Work to complete.
Wherever a line holds the word "from", copy that line out.

__________

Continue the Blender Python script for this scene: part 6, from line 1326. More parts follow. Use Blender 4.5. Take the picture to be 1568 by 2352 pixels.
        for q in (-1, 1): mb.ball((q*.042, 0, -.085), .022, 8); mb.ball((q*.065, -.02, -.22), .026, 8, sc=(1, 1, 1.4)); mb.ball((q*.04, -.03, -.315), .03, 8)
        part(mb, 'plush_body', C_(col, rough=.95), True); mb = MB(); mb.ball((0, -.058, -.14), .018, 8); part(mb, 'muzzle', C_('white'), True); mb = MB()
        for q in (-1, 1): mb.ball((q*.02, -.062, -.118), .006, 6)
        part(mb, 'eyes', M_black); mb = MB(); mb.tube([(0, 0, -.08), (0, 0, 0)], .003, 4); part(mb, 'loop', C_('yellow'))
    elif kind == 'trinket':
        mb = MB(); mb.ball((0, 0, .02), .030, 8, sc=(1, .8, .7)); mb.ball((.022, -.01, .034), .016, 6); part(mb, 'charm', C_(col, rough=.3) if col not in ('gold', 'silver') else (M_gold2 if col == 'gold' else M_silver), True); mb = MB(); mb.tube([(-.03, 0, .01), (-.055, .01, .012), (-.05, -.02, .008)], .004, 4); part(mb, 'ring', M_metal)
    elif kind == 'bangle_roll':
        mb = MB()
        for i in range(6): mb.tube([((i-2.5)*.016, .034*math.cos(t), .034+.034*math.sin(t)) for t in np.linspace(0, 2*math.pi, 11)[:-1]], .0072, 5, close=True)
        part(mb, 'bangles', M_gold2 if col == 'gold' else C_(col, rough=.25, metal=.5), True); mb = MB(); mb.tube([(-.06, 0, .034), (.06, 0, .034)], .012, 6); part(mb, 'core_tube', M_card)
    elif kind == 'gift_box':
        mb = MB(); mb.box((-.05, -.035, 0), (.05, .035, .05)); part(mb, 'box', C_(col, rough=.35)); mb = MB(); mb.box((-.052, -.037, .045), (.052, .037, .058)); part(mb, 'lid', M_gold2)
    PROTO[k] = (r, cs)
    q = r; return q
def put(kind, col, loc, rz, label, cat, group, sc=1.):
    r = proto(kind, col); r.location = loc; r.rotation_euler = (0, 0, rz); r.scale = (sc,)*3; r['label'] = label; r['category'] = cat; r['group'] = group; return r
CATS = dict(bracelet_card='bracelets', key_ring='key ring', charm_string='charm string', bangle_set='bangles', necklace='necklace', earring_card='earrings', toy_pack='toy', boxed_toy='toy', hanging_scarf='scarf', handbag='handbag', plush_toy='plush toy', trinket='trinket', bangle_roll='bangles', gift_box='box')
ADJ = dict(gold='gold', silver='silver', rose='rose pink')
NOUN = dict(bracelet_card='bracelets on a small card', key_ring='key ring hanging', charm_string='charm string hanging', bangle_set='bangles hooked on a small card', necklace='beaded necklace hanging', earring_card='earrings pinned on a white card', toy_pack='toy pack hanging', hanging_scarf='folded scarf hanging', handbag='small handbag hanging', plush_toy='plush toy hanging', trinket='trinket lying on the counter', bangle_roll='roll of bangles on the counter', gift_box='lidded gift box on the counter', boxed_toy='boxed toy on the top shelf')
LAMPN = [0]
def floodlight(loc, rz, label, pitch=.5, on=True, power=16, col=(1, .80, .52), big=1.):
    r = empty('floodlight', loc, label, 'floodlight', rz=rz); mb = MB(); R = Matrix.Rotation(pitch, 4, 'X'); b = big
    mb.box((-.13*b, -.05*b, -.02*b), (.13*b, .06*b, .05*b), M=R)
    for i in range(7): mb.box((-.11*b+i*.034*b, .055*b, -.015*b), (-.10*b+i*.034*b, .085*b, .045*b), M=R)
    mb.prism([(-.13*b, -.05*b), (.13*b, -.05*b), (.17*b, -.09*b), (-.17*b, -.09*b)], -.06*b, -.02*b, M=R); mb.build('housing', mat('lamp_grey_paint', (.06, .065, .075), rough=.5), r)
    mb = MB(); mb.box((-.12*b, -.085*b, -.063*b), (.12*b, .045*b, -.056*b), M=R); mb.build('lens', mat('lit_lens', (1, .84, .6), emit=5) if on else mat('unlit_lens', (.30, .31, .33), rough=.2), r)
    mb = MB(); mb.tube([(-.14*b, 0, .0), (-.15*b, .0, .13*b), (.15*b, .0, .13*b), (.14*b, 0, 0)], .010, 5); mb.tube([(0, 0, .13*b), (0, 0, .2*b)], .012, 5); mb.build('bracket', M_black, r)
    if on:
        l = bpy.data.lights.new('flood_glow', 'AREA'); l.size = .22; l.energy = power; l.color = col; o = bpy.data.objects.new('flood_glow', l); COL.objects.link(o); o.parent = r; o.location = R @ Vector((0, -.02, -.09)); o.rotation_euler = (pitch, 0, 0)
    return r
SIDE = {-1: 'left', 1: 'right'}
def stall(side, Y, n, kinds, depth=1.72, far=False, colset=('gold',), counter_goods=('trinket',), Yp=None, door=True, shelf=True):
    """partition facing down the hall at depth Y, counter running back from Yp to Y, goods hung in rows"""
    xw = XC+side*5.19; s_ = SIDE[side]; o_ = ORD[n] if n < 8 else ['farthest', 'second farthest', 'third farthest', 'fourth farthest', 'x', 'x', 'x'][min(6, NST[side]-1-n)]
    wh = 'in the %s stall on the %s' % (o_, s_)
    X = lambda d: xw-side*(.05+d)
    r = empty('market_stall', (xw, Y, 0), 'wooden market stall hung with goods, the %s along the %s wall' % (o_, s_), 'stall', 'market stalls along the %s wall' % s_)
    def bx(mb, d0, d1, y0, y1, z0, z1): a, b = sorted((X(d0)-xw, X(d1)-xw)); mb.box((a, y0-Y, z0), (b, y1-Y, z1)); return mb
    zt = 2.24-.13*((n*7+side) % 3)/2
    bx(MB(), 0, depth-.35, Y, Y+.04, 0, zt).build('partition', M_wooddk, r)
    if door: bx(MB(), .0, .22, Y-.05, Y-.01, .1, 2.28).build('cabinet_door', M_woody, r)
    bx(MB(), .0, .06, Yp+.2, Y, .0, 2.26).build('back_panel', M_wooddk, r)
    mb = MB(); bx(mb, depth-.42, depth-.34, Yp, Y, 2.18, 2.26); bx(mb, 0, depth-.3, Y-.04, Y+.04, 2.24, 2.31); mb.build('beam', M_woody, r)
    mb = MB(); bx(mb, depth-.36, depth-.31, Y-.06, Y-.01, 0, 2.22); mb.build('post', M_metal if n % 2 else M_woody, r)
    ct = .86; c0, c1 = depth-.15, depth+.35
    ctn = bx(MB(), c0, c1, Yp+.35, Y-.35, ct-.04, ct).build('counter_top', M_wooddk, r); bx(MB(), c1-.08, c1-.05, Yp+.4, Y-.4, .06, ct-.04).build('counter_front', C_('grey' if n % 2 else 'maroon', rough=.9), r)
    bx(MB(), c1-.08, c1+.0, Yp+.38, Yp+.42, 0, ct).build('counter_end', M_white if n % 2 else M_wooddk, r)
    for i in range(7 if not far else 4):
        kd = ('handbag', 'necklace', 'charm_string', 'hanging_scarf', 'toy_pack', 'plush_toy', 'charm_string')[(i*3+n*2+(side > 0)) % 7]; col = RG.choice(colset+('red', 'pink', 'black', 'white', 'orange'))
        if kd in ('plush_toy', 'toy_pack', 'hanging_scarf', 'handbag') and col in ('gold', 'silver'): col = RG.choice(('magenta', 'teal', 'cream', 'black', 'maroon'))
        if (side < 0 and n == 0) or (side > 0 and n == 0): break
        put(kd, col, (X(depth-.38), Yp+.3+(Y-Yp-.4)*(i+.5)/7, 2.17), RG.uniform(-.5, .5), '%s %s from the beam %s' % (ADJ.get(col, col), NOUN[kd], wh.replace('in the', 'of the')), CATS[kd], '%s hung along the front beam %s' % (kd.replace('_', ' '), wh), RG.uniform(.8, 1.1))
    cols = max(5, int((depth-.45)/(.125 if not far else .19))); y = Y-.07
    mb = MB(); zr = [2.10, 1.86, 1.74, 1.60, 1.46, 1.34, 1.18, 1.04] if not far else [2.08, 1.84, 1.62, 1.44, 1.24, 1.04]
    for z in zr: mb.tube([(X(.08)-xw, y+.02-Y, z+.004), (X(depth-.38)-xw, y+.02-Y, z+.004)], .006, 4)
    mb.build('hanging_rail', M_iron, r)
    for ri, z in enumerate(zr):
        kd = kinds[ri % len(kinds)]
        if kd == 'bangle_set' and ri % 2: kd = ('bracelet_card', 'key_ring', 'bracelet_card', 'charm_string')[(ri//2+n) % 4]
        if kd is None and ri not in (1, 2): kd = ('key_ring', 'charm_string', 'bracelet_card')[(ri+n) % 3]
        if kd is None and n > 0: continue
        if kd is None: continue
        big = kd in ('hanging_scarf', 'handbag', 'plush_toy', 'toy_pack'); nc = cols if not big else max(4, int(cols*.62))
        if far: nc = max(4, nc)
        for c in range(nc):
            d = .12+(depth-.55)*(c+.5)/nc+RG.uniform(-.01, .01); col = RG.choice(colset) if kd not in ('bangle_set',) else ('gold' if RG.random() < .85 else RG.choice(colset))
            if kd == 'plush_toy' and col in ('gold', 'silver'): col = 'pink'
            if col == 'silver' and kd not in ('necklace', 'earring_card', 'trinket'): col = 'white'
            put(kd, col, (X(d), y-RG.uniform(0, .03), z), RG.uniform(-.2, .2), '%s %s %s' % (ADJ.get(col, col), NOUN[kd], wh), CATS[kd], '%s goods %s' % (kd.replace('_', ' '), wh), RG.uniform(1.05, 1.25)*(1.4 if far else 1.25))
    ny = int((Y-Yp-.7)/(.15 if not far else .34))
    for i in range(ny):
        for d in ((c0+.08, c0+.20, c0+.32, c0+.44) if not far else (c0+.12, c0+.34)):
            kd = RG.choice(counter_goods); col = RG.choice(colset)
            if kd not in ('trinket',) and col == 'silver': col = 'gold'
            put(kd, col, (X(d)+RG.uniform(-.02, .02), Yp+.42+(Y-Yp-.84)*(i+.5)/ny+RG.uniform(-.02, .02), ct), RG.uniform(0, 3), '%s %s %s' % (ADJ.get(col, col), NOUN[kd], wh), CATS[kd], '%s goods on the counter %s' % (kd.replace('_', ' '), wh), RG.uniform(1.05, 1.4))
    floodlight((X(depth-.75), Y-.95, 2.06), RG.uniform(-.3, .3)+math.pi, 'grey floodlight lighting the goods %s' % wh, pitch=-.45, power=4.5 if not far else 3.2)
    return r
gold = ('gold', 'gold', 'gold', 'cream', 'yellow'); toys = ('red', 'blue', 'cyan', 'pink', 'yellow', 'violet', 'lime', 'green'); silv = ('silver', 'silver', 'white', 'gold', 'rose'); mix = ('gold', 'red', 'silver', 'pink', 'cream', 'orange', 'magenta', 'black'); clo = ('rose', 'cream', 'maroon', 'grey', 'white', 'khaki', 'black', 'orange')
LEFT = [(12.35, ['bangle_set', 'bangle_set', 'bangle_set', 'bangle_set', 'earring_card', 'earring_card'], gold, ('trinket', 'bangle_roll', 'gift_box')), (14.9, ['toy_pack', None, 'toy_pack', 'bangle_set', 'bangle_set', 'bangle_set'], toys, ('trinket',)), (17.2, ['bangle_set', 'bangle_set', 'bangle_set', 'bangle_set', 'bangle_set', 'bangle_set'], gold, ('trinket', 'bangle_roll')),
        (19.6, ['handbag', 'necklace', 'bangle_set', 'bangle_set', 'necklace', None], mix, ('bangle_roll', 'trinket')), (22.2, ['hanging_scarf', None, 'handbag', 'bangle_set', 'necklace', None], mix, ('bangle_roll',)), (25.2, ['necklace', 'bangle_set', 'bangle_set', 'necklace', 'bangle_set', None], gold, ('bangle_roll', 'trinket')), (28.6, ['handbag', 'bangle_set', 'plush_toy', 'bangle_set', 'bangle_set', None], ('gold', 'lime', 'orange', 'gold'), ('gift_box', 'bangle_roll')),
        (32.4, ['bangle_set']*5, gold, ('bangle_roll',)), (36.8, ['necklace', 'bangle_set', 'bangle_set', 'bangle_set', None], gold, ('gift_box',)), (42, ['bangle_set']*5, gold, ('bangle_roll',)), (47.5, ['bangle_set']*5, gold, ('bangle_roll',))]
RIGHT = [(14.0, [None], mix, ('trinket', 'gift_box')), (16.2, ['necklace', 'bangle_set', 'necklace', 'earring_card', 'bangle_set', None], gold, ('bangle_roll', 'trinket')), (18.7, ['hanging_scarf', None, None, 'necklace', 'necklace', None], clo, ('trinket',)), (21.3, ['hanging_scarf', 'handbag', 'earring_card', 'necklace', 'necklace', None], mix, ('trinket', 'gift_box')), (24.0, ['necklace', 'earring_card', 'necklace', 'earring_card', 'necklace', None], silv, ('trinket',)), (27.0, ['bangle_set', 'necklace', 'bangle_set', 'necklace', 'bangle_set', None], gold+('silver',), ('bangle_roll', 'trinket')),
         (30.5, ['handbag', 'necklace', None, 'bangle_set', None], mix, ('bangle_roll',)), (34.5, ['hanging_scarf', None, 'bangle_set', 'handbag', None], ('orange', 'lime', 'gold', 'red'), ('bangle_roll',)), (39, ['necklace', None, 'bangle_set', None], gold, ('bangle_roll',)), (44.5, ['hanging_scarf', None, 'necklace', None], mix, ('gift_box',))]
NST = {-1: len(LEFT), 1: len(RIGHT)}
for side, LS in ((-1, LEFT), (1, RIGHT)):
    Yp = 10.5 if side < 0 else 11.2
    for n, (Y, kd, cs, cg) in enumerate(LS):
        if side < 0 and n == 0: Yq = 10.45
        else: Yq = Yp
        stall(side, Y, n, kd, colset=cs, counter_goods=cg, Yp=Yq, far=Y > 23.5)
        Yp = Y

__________

Result for this exercise.
Continue the Blender Python script for this scene: part 6, from line 1326. More parts follow. Use Blender 4.5. Take the picture to be 1568 by 2352 pixels.
    """partition facing down the hall at depth Y, counter running back from Yp to Y, goods hung in rows"""
        put(kd, col, (X(depth-.38), Yp+.3+(Y-Yp-.4)*(i+.5)/7, 2.17), RG.uniform(-.5, .5), '%s %s from the beam %s' % (ADJ.get(col, col), NOUN[kd], wh.replace('in the', 'of the')), CATS[kd], '%s hung along the front beam %s' % (kd.replace('_', ' '), wh), RG.uniform(.8, 1.1))